Stéphane Dubreuil : Le succès américain est surprenant et dépasse tous les pronostics. Nous sommes dans l’exceptionnel voire l’irrationnel. Apple est la première marque de luxe dans l’électronique grand public. Quelles sont les caractéristiques d’une marque de luxe ? Les tarifs sont élevés, la gestion de la rareté est volontaire, elle a une distribution sélective, elle confère à ses consommateurs qui souhaitent acquérir ses produits un désir d’appartenance très fort et un code social très puissant. Prenez l’exemple des écouteurs blancs de l’iPod qui permet aux détenteurs du baladeur numérique d’Apple de se reconnaître entre eux. Que ce soit dans l’univers informatique ou des télécoms, l’achat d’un produit Apple est complètement irrationnel (cohue dans les magasins, les enchères instantanées sur eBay, le fait de payer des personnes pour faire la queue à sa place devant le magasin?). L’iPod reste un exemple frappant : c’est l’un des produits le plus chers et, d’un point de vue technologique, ce n’est pas le plus abouti. Et pourtant, sur le marché des baladeurs numériques, l’iPod représente 60 à 70% des volumes de vente. Le cas de l’iPhone est aussi singulier : son prix est élevé (499 ou 599 dollars) et le terminal ne présente pas d’innovations très marquées. Et pourtant, c’est un achat irrationnel. On achète l’iPhone pour une histoire et toute l’émotion que la marque Apple génère.
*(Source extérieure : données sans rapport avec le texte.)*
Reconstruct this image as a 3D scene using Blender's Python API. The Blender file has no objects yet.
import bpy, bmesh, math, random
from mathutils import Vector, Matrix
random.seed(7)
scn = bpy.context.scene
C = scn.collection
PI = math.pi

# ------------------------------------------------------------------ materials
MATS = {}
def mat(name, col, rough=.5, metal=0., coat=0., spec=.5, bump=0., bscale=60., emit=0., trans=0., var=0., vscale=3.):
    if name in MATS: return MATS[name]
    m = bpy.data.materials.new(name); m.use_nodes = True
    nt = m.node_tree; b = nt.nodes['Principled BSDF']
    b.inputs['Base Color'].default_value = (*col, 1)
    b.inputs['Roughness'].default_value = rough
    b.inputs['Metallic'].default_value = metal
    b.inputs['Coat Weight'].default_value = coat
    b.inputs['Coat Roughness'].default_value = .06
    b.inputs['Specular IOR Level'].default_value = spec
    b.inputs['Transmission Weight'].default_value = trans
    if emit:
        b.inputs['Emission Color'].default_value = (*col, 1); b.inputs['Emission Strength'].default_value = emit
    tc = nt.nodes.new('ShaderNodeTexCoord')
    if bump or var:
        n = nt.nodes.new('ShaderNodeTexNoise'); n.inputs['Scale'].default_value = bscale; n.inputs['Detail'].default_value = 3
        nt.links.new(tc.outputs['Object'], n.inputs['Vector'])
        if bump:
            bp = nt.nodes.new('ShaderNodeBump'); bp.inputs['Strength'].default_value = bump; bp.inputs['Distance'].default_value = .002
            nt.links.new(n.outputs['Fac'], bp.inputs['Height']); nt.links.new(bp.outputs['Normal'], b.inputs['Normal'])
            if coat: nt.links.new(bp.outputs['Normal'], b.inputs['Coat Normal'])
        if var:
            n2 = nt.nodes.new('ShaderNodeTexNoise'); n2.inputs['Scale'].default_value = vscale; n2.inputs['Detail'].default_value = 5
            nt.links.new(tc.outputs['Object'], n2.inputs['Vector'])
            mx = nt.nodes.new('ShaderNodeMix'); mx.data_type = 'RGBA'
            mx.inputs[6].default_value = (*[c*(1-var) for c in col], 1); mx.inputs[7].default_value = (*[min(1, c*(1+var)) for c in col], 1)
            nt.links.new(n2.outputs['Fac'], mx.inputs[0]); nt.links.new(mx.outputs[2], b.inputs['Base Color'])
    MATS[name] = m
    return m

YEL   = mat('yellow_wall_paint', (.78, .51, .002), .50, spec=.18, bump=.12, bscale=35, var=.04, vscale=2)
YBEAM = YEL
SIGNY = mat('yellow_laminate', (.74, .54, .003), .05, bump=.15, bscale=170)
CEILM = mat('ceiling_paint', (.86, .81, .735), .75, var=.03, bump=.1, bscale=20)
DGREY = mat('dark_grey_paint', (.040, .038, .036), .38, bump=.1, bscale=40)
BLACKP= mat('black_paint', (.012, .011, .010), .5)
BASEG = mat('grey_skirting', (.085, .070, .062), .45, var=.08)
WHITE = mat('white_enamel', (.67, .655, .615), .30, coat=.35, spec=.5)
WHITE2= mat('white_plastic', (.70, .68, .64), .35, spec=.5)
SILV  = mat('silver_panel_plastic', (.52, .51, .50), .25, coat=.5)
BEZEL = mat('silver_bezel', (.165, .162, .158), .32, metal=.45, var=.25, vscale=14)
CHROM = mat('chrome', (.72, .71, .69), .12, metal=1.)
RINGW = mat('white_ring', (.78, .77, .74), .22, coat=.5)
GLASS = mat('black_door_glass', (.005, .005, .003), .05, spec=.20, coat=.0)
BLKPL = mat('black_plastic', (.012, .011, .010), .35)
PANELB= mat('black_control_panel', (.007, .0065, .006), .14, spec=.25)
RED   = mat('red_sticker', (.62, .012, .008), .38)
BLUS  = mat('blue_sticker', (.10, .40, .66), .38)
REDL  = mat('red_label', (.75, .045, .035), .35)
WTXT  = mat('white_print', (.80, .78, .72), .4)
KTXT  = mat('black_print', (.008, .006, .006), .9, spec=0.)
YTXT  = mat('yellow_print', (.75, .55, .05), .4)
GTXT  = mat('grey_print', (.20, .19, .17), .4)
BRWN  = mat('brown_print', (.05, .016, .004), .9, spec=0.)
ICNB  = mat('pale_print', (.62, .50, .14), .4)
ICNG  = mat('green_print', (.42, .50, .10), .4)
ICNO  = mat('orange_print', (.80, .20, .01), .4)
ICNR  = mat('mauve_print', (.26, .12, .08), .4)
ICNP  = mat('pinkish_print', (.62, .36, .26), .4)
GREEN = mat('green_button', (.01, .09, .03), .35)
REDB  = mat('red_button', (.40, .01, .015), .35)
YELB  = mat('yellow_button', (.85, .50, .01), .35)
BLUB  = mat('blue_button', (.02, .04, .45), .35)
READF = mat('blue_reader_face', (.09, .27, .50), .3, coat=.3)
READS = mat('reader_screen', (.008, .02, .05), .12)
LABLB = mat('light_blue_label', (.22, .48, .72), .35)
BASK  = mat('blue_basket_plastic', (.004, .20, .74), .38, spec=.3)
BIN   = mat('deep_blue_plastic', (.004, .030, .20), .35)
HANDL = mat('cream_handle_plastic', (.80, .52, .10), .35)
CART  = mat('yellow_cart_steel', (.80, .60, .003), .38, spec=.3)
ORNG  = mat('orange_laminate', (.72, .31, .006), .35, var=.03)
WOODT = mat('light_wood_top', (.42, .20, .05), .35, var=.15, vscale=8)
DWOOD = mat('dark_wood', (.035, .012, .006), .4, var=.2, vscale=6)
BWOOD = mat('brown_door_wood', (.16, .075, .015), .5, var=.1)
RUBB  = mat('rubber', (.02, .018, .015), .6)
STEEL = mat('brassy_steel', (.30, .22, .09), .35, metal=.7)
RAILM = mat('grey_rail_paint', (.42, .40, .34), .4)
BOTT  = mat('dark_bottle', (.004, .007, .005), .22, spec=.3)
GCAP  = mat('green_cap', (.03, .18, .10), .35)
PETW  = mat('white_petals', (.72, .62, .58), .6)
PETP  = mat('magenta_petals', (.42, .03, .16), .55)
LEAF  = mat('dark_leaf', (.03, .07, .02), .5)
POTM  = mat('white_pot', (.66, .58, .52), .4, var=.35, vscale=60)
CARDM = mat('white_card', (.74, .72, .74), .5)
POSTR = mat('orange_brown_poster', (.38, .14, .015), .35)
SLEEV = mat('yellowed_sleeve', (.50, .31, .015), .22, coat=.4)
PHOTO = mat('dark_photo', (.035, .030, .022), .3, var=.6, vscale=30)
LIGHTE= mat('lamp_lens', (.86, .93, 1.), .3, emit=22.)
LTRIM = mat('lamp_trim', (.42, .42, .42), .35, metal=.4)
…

Enfin, il ne faut pas oublier la gestion remarquable du marketing et de la communication. Steve Jobs est certainement l’un des plus grands gourous dans ces domaines.

Vnunet.fr : Beaucoup d’informations circulent dans la presse concernant le lancement de l’iPhone en Europe ? Quels les premiers éléments tangibles ?
Stéphane Dubreuil : Apple se retrouve dans une position moins forte, avec une perception d’innovation moindre. Puisque, contrairement aux Etats-Unis, la 3G est déployée en Europe. Le rapport de force n’est pas la même. Apple a changé de stratégie en cours de route. Au départ, la firme comptait sur un interlocuteur unique en charge de la distribution de l’iPhone en Europe. Mais il y a un problème : en regardant les quatre plus grands opérateurs européens (T-Mobile, Orange, Vodafone, Telefonica), chacun possède des positions et des parts de marché différentes en fonction des pays d’implantation. Certes, en France et en Espagne, il y a des leaders incontournables (respectivement Orange et Telefonica) mais leurs parts de marché est variable dans d’autres pays européens. Apple s’est rendu compte que la position des acteurs télécoms en Europe était plus complexe et ils ont dû changer de stratégie. La firme a décidé de négocier pays par pays. A mon avis, Apple a l’intention de lancer l’iPhone dans les quatre pays majeurs de l’Europe (Royaume-Uni, Allemagne, France et Espagne) et non sur les trois comme on tend généralement à présenter la sit uation. Je pense que les négociations ont lieu entre les deux premiers opérateurs mobiles de chaque pays et qu’Apple fait jouer la concurrence. Ce qui sera déterminant, c’est le seuil de tolérance des opérateurs face aux exigences d’Apple.

Vnunet.fr : Pourquoi cette pression d’Apple sur son modèle ?
Stéphane Dubreuil : Avec l’iPhone, le paradigme traditionnel dans l’univers des télécoms change radicalement. C’est l’équipementier et non l’opérateur qui a la main directe avec le client final et qui lui vend du contenu. C’est un modèle complètement nouveau qui brise la structure et l’organisation du marché européen. Aujourd’hui, les opérateurs européens n’acceptent pas que leurs portails mobiles disparaissent au profit des services mobiles Apple. Dans les négociations ouvertes, je pense qu’ils poussent à une co-existence des portails sur le terminal. Le fait de multiplier des contrats locaux avec chaque opérateur (paramétrages techniques spécifiques, gestion de la relation clients différente?) n’arrange pas Apple. Conformément à la stratégie de lancement mondial de l’iPhone et fort de son premier succès aux Etats-Unis, la firme de Steve Jobs fait tout pour que ses opérateurs interlocuteurs appliquent au plus près son modèle.